Cole: ‘Networks drastically oversized’
The use of open performance data could deliver £400m in energy savings from heat networks and reduce CO2 emissions by 800,000 tonnes over the next 10 years, according to research supported by the former Department of Energy & Climate Change.
Tech analysts Guru Systems worked with the Open Data Institute to examine data from dozens of networks in the UK. They identified major inefficiencies that, if addressed, would reduce capital costs by 30% thanks to more accurate plant sizing based on ‘real life’ operating information.

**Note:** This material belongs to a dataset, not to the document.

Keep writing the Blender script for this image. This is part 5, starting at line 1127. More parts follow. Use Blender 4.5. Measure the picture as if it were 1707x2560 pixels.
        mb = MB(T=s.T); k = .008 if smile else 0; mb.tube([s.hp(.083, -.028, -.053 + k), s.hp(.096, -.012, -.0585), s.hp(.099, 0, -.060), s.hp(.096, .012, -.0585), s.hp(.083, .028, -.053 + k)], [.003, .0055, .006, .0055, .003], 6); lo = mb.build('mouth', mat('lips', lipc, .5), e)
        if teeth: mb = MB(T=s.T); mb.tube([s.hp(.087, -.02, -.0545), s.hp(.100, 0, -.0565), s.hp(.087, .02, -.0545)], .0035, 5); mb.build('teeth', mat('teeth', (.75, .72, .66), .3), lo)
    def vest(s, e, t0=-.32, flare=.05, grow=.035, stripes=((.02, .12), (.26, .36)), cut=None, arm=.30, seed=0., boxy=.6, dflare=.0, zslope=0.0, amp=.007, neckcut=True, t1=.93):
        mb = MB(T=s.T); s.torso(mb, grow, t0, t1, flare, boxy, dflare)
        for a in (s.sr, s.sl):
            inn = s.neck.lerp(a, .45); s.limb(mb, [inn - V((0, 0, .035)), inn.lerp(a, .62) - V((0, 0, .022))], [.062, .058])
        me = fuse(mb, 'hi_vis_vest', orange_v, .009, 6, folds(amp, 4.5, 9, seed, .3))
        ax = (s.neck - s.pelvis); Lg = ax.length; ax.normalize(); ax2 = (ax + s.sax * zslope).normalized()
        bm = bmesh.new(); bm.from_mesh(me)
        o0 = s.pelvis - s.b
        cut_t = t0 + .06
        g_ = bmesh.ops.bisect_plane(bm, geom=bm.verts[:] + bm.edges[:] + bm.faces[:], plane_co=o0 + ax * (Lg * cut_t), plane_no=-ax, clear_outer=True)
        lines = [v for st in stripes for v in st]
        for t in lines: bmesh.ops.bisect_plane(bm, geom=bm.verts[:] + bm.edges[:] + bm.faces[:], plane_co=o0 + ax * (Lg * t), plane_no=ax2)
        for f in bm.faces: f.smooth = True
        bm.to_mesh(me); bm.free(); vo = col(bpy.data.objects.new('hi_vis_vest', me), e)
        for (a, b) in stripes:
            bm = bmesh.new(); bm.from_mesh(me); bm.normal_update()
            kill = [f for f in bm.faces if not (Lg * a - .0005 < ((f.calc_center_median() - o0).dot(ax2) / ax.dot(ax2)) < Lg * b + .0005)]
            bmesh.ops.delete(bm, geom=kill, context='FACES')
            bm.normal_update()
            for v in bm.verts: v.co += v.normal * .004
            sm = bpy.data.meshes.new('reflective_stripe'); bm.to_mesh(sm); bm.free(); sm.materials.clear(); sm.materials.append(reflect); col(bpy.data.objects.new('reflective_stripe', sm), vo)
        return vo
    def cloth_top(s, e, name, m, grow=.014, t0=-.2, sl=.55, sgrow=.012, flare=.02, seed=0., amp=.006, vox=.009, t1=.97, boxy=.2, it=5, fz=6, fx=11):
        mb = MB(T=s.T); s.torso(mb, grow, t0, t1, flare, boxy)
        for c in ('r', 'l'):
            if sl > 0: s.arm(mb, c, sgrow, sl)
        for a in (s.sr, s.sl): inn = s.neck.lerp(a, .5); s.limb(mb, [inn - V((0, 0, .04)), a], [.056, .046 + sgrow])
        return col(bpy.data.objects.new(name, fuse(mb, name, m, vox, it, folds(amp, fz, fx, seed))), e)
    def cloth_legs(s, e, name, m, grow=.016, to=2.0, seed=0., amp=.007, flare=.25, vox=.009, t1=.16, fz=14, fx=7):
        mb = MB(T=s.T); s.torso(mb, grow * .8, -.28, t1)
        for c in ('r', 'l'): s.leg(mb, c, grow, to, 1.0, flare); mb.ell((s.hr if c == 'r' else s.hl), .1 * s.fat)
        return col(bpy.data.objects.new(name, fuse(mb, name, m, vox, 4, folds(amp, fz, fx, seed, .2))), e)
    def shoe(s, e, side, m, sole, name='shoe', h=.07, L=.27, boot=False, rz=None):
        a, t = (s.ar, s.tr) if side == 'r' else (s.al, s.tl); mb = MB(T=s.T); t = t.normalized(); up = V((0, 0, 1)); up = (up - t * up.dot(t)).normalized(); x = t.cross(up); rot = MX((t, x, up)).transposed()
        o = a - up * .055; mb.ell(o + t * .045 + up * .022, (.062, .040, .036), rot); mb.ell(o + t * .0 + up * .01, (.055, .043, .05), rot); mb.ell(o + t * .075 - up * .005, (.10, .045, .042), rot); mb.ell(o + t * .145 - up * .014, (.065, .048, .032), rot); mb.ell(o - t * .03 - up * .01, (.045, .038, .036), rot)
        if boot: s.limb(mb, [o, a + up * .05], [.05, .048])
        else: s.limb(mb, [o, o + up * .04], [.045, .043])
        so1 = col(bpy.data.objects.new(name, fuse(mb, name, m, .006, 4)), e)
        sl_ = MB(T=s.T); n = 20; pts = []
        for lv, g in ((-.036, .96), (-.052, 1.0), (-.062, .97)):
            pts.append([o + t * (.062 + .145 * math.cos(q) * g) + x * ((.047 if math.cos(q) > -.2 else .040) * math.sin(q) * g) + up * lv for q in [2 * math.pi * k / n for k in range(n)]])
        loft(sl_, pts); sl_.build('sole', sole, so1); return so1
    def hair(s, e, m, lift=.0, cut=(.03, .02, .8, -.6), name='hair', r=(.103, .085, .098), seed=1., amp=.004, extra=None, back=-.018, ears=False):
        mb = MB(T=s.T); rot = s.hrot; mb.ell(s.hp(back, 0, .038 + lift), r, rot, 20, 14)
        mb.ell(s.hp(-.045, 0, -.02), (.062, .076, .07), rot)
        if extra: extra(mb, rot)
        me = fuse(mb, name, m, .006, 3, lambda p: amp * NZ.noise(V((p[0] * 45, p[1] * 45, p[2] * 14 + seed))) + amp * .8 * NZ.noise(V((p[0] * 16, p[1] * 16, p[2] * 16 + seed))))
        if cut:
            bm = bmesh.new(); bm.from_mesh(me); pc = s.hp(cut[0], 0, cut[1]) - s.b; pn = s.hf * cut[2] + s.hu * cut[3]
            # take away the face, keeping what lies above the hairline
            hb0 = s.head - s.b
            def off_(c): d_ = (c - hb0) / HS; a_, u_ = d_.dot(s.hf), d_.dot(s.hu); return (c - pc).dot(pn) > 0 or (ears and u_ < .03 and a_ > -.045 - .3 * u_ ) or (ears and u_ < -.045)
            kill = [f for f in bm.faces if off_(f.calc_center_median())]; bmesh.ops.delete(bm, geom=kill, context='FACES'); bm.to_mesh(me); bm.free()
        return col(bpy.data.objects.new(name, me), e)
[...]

Heat networks account for just 2% of the UK energy market, but are central to the government’s strategy to decarbonise heating. The aim is for 25% of London’s properties to be linked to localised networks by 2025. However, researchers found widespread issues with oversizing and with the way networks are specified, commissioned and operated.
Guru Systems’ managing director Casey Cole said most of the £400m in projected savings would come from ‘a reduction in the oversizing of networks, as well as increased fuel efficiency across the lifetime of these new systems’. He said designers currently used ‘an outdated model’ to calculate the maximum amount of heat needed at any one time, and this had led to ‘networks being drastically oversized’.
Lessons learned were applied to four existing schemes and, in one, residents saw the energy tariffs they paid cut by almost 50%, from 7.7p to 3.8p per kWh. As a result, Guru Systems has created a real-time data analytics platform to help operators tackle inefficiencies, and aid correct sizing.